Ocado spent £1.3m in legal fees in 2019 suing the company’s co-founder for alleged “theft and unlawful use” of its intellectual property, the online grocer’s financial results revealed today.
The significant spend on fighting Ocado co-founder Jonathan Faiman – as well as the company’s former logistics development and engineering director Jonathan Hillary and Faiman’s rival business Today Development Partners in the courts – should be taken as a sign “we take theft of our IP very seriously” said Ocado CFO Duncan Tatton-Brown.
“Ocado’s intellectual property is its greatest asset and represents a significant portion of the group’s value,” Ocado wrote in its results for the year ended December. “We have spent the last 20 years developing our intellectual property, technology and know-how.
“The group relishes fair competition but will vigorously protect its intellectual property and challenge any individual or organisation that uses illegally obtained information, either directly or indirectly,” it added.
The total cost of the litigation action is likely to increase as the court battle rolls on, with Faiman denying allegations and counter-suing the company.
In a press conference on Ocado’s full-year results, CEO Tim Steiner also said M&S’s range would grow by thousands more products after its arrival on Ocado’s website in September this year.
Around 4,500 Waitrose products would be removed from the site and between 4,500 and 5,500 M&S products would replace them. “But in not a lot of time we expect a couple of thousand extra M&S products to go in, and we’d expect our overall range to increase,” Steiner added.
The Ocado and M&S joint venture was upping its customer communication efforts, Steiner said, “making sure clients understand what’s happening” and that they know “we sell 58,000 products and we’ll still sell 58,000 products on 1 September”.
Steiner also discussed concerns raised by local residents over plans for a new distribution centre and refuelling site in Tufnell Park, London, saying they had been “listened to”.
“Some of the local residents aren’t very happy,” he acknowledged.
But he added: “We were very transparent about what we were doing on that site and anyone who suggests otherwise is being mischievous.

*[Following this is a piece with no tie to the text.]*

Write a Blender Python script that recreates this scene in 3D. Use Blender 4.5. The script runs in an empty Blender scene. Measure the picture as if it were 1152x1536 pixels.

“There’s nothing hidden in our planning application, which was made openly and distributed to all local participants. Some may have missed it but that wasn’t our doing,”
Parents of a nearby primary school have mounted a campaign against the development of the site and gained the support of local councillors and the local MP, departing Labour leader Jeremy Corbyn.
Ocado had taken on board some of the campaigners’ concerns and responded by committing to not using diesel LGVs, replacing diesel vans with electric vans “when there’s sufficient power on the site”, Steiner said. It would put in a new entrance “to keep vehicles away from those neighbours” and explore creating a “living wall on the site to improve the air quality”.
Regarding future distribution sites situated close to residential areas, Steiner said: “We don’t tend to have an issue.”